The Heat Equation Solution Near the Interface Between Two Media

Abstract

Physical phenomena that arise near the boundaries of media with different characteristics, for example, changes in temperature at the water-air interface, require the creation of models for their adequate description. Therefore, when setting model problems one should take into account the fact that the environment parameters undergo changes at the interface. In particular, experimentally obtained temperature curves at the water-air interface have a kink, that is, the derivative of the temperature distribution function suffers a discontinuity at the interface. A function with this feature can be a solution to the problem for the heat equation with a discontinuous thermal diffusivity and discontinuous function describing heat sources. The coefficient of thermal diffusivity in the water-air transition layer is small, so a small parameter appears in the equation prior to the spatial derivative, which makes the equation singularly perturbed.
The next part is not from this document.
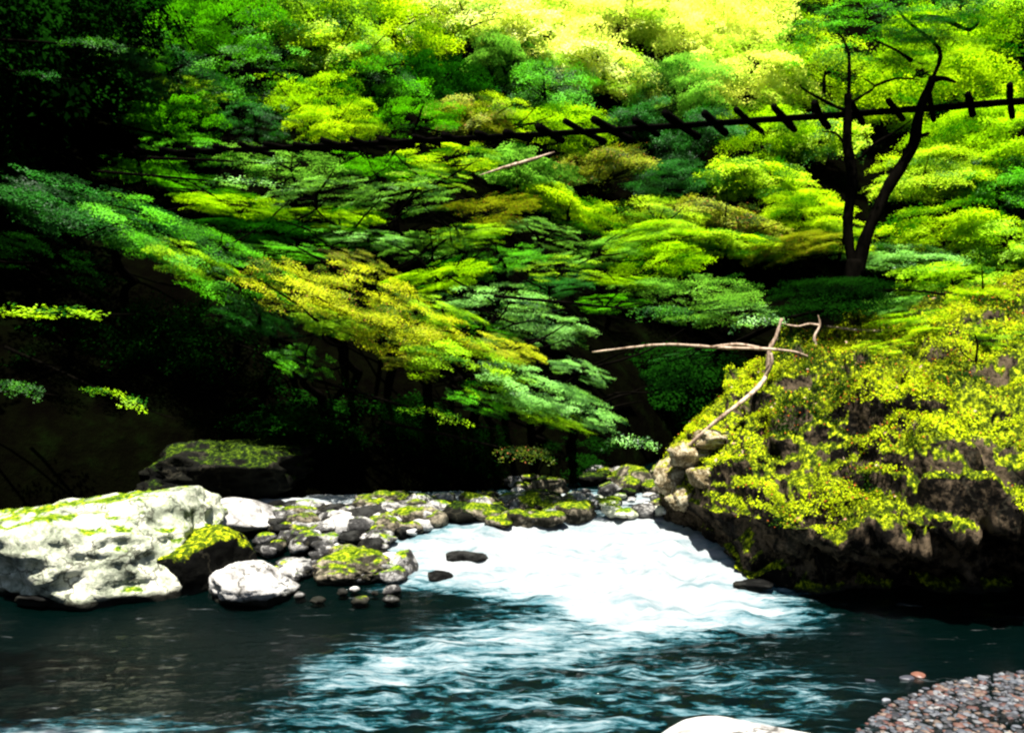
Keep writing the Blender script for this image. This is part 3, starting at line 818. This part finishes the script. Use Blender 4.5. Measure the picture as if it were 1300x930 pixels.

The solution of the boundary value problem for such an equation can have the form of a contrast structure, that is, a function whose domain contains a subdomain, where the function has a large gradient. This region is called an internal transition layer. The existence of a solution with the internal transition layer of such a problem requires justification that can be carried out with the use of an asymptotic analysis. In the present paper, such an analytic investigation was carried out, and this made it possible to prove the existence of a solution and also to construct its asymptotic approximation.